After the exploratory step, we produce a dataset with the sensitive methods filter from this list, that both app versions call during their 3 executions. To create this dataset, we take advantage of 2 pyhton scripts present in our repository. Before executing both scripts, we unzip the result folder from the exploratory step inside methods_explored folder, present at our repository, and execute run.sh command to call both scripts. The first python script will generate the union of all sensitive APIs explored from all executions, and the second will compute the diff between sensitive APIs called at both versions (original/repackage). This procedure also will generate 2 final CSVs file. The first is the summary of occurs of different sensitive methods at both app versions, and the second CSV file presents how many times each sensitive method, was inserted when analyzing the whole sample.

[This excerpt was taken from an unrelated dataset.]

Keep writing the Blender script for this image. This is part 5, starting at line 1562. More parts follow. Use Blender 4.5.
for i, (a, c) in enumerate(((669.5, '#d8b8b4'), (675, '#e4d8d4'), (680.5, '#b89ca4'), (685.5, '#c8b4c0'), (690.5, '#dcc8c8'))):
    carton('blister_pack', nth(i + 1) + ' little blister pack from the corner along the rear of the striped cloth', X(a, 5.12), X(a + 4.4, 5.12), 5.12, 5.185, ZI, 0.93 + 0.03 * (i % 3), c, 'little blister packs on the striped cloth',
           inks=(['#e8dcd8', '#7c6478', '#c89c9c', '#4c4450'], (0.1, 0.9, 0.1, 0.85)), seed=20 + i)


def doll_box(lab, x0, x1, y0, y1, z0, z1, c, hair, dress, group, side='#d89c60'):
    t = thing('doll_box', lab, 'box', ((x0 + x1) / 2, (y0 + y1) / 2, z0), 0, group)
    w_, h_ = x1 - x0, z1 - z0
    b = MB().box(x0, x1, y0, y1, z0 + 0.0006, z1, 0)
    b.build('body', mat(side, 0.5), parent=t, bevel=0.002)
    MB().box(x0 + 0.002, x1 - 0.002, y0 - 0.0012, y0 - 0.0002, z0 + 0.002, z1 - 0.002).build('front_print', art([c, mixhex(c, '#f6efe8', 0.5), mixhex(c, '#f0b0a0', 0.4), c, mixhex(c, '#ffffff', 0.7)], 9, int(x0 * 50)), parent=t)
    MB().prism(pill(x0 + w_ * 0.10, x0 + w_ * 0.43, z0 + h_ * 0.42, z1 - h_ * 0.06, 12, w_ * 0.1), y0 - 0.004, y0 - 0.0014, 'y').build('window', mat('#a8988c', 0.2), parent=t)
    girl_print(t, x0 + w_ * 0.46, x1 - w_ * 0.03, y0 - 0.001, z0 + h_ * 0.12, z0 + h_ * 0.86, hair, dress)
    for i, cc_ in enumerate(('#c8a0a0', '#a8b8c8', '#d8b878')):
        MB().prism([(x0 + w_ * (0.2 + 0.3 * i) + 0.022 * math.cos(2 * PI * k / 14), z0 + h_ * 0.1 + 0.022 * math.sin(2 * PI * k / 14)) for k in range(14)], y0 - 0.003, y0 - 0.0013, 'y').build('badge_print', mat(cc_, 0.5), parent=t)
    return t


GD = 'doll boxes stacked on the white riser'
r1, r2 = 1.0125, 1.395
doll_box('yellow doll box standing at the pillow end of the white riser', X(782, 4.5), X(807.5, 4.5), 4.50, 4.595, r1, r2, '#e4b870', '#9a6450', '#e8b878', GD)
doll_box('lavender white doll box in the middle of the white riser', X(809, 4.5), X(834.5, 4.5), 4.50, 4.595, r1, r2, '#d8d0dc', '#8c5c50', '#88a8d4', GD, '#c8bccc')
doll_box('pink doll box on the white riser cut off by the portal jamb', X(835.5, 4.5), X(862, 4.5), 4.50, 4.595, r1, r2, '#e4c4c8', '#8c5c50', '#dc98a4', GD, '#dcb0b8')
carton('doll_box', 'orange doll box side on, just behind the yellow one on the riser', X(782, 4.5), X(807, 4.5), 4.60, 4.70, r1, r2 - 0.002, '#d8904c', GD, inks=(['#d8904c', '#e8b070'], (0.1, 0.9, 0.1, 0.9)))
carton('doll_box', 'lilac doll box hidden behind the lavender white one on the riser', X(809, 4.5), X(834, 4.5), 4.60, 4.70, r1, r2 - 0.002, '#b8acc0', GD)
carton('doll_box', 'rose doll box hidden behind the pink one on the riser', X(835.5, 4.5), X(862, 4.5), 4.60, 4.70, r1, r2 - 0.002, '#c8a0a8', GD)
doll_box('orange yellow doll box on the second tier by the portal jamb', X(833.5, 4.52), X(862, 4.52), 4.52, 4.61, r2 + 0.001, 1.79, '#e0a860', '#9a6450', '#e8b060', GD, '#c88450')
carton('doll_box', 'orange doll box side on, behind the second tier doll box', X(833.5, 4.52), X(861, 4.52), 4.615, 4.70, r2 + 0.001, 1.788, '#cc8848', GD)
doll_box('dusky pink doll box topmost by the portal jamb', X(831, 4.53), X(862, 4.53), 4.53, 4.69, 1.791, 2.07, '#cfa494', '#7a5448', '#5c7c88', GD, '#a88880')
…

To merge all results into just one dataset and facilitate analysis, we generate a partial dataset (4,737 samples) taking advantage of a R script file. We get the final dataset (4,076 samples) when apply a filter at partial dataset, recovering just the benign original app (benign=True). The original dataset from previous research which we replicated is available at the CSV file. In the end, we are left with our final dataset, available at CSV file that present the impact of all 116 malware families on the performance of Mining Android Sandbox approach (MAS) approach. All data presented in the article were generated from this final dataset and presented at this html file, taking advantage of this R script.